■ **TO DO**
For every line in the data below that contains "scene", copy the line.

[RECORDED DATA start]

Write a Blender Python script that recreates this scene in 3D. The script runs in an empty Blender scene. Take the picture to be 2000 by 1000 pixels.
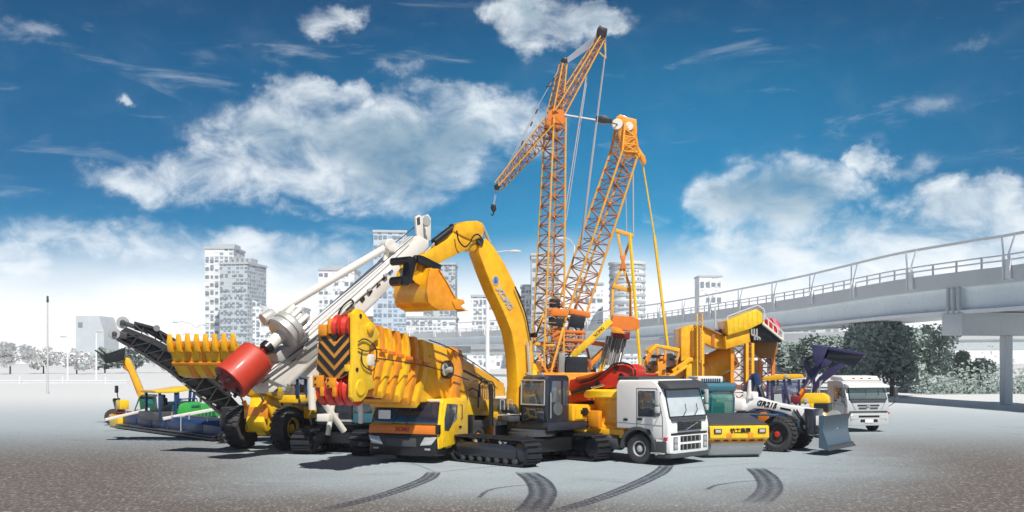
import bpy, bmesh, math, random
from math import radians as R, pi, sin, cos, tan, atan2, sqrt
from mathutils import Vector as V, Matrix, noise as mnoise
C = bpy.context.scene.collection
sc = bpy.context.scene
# ---------------------------------------------------------------- camera
FOC, CX, HY, CH = 2144.0, 1000.0, 705.0, 3.6          # focal length, centre column, horizon row (2000 px wide picture), eye height
cam = bpy.data.objects.new('camera', bpy.data.cameras.new('camera')); C.objects.link(cam); sc.camera = cam
cam.location = (0, 0, CH); cam.rotation_euler = (pi/2, 0, 0)
cam.data.sensor_width = 36; cam.data.lens = 36*FOC/2000; cam.data.shift_y = (HY-500)/2000
cam.data.clip_start = 0.5; cam.data.clip_end = 6000
# ---------------------------------------------------------------- light
SUN_EL, SUN_AZ = 54, 158          # elevation; azimuth clockwise from +Y (behind the camera, a little to the right)
sd = V((sin(R(SUN_AZ))*cos(R(SUN_EL)), cos(R(SUN_AZ))*cos(R(SUN_EL)), sin(R(SUN_EL))))
sun = bpy.data.objects.new('sun', bpy.data.lights.new('sun', 'SUN')); C.objects.link(sun)
sun.data.energy = 4.2; sun.data.angle = R(0.6); sun.data.color = (1, .95, .87)
sun.rotation_euler = sd.to_track_quat('Z', 'Y').to_euler(); sun.location = (0, 0, 60)
sc.view_settings.view_transform = 'Standard'; sc.view_settings.look = 'None'
sc.view_settings.exposure = 0.42; sc.view_settings.gamma = 1
# ---------------------------------------------------------------- sky
class NT:
    """small helper round a node tree"""
    def __init__(s, nt): s.nt = nt; s.n = nt.nodes; s.l = nt.links
    def node(s, t, **k):
        n = s.n.new(t)
        for a, b in k.items(): setattr(n, a, b)
        return n
    def put(s, sock, v):
        if v is None: return
        if hasattr(v, 'is_linked') or hasattr(v, 'links'): s.l.new(v, sock)
        else: sock.default_value = v
    def m(s, op, a, b=None, c=None, clamp=False):
        n = s.node('ShaderNodeMath', operation=op, use_clamp=clamp)
        for i, v in enumerate((a, b, c)): s.put(n.inputs[i], v)
        return n.outputs[0]
    def mix(s, f, a, b, mode='MIX'):
        n = s.node('ShaderNodeMix', data_type='RGBA', blend_type=mode)
        s.put(n.inputs[0], f); s.put(n.inputs[6], a); s.put(n.inputs[7], b); return n.outputs[2]
    def noise(s, vec, scale, detail=4, rough=.55, dist=0):
        n = s.node('ShaderNodeTexNoise'); s.put(n.inputs['Vector'], vec)
        n.inputs['Scale'].default_value = scale; n.inputs['Detail'].default_value = detail
        n.inputs['Roughness'].default_value = rough; n.inputs['Distortion'].default_value = dist; return n.outputs[0]
    def ramp(s, f, *st):
        n = s.node('ShaderNodeValToRGB'); e = n.color_ramp.elements
        while len(e) < len(st): e.new(.5)
        for i, (p, c) in enumerate(st):
            e[i].position = p; e[i].color = (c, c, c, 1) if isinstance(c, (int, float)) else (*c, 1)
        s.put(n.inputs[0], f); return n.outputs[0]
    def step(s, f, a, b):
        n = s.node('ShaderNodeMapRange', interpolation_type='SMOOTHSTEP'); s.put(n.inputs[0], f)
        n.inputs[1].default_value = a; n.inputs[2].default_value = b; return n.outputs[0]
    def xyz(s, x, y, z):
        n = s.node('ShaderNodeCombineXYZ')
        for i, v in enumerate((x, y, z)): s.put(n.inputs[i], v)
        return n.outputs[0]
def c4(*c): return (*c, 1)
w = bpy.data.worlds.new('World'); sc.world = w; w.use_nodes = True
g = NT(w.node_tree); g.n.clear()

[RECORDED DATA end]

■ **THE COMPLETED TASK**
Write a Blender Python script that recreates this scene in 3D. The script runs in an empty Blender scene. Take the picture to be 2000 by 1000 pixels.
C = bpy.context.scene.collection
sc = bpy.context.scene